Malaysian Prime Minister Abdullah Badawi is facing calls for his resignation, after his ruling coalition lost critical ground to opposition parties in general elections. The coalition, in power for five decades, suffered the biggest election setback in its history Saturday. VOA's Luis Ramirez reports from Kuala Lumpur.

It was a stunning setback for the multi-racial Barisan Nasional or National Front coalition of Prime Minister Abdullah Badawi. After winning a more than 90 percent majority of parliamentary seats in the last elections four years ago, it now has only a simple majority in parliament - short of the two-thirds needed to make constitutional changes. The coalition also lost several states to the opposition.

Critics accuse Mr. Badawi's government of mishandling racial tensions in this country of 25 million people. One-third of the population is made up of ethnic minorities, mainly Chinese and Indian.

But analysts note that much of the loss of support happened among the majority Malay Muslims who voiced their anger at the coalition, accusing it of complacency and corruption.

Mr. Badawi says he does not plan to resign. Leading the calls for him to go is the man who hand-picked him, long-ruling former prime minister Mahathir Mohamad, who accused Mr. Badawi of destroying the governing coalition.

"I think he needs to consider stepping down," said Mahathir.

The former leader told reporters he was sorry that he had chosen Mr. Badawi as his successor.

He indicated he does not blame people for voting against the Barisan Nasional, known as the BN.

"This is more my strong feelings against BN than strong feelings for the opposition. They had no choice. If you do not vote BN, who do you vote for? There are only two candidates," he added. "So you vote for the opposition, or you do not vote at all. Either way, the BN is going to lose a lot of support."

Analysts say the ruling coalition will have to work hard to win back the support it lost - especially among disillusioned non-Malays whose protests could lead to instability. James Chin, a politics professor at Monash University's Kuala Lumpur campus says the coalition will look for pragmatic ways to rebuild support, or face extinction.

"This is a strong wake-up call for the Barisan Nasional ruling coalition to do something about the grievances of the non-Malay community.
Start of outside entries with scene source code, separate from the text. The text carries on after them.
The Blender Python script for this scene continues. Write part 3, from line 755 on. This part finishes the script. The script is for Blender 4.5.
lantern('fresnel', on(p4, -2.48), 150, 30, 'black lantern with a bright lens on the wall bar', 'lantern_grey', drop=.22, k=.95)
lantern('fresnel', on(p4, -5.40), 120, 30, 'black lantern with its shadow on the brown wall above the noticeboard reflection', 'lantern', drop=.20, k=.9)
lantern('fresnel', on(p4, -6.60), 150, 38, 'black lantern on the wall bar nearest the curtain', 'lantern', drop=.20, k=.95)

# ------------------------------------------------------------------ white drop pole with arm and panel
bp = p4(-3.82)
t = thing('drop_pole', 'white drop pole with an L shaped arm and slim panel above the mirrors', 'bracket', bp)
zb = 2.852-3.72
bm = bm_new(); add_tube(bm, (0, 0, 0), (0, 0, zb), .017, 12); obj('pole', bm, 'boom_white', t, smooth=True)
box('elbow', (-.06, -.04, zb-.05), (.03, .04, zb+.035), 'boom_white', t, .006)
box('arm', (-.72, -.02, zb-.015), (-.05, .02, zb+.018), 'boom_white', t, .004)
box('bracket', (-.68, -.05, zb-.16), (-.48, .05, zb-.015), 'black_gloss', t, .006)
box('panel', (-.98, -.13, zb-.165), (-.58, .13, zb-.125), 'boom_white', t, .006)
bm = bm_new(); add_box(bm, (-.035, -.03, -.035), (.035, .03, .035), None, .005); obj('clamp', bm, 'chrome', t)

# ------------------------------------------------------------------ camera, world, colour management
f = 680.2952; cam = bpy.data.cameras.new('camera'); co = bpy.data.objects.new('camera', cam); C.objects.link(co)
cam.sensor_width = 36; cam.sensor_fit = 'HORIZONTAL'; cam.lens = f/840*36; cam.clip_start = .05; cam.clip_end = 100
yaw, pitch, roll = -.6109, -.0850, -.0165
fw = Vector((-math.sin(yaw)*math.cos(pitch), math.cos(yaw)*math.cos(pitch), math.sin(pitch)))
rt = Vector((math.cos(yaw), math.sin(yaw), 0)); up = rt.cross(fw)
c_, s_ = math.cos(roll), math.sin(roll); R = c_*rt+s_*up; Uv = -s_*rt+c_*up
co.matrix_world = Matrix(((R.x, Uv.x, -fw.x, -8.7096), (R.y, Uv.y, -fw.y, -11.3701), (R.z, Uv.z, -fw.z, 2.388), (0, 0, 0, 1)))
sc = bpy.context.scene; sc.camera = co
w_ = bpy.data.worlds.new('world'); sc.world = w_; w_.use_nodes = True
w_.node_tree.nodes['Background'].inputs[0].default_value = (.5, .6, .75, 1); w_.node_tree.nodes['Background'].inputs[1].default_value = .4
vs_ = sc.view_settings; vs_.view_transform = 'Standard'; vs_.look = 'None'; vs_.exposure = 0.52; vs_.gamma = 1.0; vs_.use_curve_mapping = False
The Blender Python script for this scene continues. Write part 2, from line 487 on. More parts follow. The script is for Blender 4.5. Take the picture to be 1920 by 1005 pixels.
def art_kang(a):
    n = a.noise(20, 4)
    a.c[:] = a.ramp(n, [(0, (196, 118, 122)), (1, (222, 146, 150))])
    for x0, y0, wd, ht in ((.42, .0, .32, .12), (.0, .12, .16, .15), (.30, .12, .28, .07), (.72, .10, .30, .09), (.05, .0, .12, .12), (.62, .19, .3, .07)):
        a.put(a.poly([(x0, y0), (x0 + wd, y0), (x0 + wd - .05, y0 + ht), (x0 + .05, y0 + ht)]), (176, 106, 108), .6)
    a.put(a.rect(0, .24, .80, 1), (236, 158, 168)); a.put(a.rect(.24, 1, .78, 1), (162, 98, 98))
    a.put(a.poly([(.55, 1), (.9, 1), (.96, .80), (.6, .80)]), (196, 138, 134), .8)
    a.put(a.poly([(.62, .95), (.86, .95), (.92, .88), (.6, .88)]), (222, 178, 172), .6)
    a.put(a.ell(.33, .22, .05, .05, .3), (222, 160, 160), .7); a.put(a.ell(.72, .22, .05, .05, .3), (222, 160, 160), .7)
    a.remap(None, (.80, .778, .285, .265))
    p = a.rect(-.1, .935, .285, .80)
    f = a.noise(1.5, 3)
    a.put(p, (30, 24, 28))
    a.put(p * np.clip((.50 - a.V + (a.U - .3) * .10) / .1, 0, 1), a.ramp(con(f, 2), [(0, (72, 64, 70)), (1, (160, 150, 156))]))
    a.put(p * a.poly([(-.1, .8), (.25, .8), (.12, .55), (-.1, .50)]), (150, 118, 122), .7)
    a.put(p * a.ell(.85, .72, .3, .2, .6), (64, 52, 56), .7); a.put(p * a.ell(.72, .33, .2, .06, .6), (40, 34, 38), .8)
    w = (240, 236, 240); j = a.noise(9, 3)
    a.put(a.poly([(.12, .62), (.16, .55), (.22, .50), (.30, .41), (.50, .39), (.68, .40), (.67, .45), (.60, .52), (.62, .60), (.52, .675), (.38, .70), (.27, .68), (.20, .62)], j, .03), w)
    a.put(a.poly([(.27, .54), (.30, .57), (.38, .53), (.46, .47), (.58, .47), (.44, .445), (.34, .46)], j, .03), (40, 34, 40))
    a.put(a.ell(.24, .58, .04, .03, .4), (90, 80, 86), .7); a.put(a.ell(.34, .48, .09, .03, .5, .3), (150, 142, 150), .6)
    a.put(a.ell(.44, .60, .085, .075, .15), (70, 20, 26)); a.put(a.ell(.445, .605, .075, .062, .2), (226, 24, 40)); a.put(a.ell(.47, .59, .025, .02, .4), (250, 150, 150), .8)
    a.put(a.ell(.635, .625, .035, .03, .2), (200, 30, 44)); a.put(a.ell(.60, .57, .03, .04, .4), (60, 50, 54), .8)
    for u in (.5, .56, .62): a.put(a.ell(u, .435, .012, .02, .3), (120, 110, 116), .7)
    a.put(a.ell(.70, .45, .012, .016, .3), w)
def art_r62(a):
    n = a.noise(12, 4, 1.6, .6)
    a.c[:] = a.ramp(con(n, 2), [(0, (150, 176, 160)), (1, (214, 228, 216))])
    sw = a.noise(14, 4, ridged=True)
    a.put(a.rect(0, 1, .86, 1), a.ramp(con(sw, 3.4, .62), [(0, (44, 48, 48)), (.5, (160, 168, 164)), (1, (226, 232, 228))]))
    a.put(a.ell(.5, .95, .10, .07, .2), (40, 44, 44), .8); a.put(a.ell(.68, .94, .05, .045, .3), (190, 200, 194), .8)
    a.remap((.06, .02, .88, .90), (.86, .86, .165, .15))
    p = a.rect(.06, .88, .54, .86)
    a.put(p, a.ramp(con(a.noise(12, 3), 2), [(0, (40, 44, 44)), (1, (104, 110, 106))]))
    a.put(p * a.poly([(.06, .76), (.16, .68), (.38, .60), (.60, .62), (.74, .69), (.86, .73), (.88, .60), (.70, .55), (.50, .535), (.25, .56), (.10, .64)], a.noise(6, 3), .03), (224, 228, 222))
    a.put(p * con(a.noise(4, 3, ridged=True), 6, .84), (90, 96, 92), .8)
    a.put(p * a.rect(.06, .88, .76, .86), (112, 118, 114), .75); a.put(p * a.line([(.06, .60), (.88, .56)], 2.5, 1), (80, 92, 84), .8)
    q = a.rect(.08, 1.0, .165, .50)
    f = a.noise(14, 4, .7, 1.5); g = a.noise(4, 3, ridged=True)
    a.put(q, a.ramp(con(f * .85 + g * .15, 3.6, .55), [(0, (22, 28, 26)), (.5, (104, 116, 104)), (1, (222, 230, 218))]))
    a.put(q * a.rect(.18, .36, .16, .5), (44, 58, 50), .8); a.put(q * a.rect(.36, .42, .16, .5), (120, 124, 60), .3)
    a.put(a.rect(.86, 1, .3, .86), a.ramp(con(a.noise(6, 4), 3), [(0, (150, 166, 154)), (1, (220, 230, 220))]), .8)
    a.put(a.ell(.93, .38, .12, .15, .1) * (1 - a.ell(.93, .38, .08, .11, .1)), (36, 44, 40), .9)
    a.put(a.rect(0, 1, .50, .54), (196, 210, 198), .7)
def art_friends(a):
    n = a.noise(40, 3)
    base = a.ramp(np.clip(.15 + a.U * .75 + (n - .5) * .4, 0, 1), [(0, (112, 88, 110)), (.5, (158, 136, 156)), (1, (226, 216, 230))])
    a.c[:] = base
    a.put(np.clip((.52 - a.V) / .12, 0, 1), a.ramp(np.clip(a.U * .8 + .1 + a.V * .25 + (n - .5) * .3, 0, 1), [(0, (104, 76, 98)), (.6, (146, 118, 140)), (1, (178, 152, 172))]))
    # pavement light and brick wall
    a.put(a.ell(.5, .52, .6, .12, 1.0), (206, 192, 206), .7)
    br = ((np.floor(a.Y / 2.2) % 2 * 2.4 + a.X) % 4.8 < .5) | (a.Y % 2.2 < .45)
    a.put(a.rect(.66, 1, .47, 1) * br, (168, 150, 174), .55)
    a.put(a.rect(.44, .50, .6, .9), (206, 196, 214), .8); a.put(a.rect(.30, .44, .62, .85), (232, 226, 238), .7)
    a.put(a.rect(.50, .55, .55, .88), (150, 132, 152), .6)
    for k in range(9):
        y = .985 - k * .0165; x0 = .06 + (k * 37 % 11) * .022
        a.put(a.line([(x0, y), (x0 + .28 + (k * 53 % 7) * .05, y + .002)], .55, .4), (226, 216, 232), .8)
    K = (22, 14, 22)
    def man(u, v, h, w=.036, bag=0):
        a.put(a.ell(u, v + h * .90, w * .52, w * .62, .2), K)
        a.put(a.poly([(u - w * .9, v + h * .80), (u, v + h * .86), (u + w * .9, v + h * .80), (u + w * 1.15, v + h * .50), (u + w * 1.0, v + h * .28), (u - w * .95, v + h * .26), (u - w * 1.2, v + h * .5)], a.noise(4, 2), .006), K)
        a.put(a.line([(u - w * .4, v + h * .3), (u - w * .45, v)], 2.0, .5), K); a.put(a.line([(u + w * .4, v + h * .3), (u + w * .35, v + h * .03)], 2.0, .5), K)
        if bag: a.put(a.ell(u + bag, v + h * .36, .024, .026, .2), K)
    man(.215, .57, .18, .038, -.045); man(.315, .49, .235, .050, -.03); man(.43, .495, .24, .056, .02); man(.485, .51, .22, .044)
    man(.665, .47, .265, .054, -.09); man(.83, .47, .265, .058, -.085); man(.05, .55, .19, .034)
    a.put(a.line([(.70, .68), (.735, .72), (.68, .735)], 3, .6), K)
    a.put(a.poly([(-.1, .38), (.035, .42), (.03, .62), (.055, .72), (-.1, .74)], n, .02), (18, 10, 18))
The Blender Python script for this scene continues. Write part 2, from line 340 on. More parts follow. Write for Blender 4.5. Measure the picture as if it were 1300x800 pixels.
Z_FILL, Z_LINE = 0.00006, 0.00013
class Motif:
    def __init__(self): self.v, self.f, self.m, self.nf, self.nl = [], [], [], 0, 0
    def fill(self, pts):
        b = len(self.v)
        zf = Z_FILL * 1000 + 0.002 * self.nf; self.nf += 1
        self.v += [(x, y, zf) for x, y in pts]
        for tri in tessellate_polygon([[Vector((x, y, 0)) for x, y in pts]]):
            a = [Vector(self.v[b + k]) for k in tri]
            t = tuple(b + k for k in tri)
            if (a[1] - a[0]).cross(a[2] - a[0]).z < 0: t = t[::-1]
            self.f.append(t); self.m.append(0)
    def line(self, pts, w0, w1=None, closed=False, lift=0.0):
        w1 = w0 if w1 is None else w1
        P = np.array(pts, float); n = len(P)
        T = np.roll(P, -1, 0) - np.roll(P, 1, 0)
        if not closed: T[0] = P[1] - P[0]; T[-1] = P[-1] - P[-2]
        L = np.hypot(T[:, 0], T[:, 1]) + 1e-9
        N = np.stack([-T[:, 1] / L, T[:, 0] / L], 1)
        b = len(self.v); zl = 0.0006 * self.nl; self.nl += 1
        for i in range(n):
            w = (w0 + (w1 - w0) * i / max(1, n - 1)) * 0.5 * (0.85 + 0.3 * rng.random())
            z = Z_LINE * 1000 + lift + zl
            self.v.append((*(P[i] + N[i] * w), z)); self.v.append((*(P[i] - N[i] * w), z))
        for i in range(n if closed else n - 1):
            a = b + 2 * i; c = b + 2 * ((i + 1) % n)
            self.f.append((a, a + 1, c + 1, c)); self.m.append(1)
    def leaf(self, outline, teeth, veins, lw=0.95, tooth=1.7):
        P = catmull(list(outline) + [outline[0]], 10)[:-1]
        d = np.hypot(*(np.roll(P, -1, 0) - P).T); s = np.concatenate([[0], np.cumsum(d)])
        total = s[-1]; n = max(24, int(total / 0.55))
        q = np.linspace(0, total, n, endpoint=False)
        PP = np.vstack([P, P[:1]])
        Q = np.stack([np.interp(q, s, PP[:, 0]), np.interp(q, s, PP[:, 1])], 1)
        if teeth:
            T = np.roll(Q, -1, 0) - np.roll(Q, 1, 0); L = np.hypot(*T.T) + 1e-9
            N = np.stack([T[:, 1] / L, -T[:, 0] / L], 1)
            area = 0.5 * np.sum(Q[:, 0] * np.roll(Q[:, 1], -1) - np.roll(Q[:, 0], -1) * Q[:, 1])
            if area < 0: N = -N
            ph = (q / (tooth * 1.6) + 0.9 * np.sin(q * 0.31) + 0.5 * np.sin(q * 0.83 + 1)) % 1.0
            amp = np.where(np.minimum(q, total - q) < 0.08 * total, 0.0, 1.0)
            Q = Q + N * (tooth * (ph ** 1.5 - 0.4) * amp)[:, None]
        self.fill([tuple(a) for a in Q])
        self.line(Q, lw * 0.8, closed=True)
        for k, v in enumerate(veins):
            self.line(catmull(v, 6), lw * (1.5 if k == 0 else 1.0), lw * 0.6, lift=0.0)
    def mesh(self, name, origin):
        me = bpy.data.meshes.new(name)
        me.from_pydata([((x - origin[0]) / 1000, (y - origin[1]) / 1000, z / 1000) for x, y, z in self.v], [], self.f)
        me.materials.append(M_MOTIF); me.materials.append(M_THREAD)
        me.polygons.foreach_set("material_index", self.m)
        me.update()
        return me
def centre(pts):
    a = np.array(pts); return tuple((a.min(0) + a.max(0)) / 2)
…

I believe that the Barisan Nasional government has heard this message loud and clear, and that they will do something about it because they need to win the next election," said Chin.

Many in the now-stronger opposition are rallying for an end to Malaysia's system of race-based politics and set-asides that benefit Muslim Malays. The governing coalition, in power since independence in 1957, is made up of race-specific parties that are supposed to represent each of the major ethnic groups.

Malaysia has long prided itself as a model for ethnic harmony. That image was tarnished in recent months when police used teargas and water cannon to suppress demonstrations by thousands of ethnic Indians who were protesting what they say is discrimination by the majority Muslim Malays.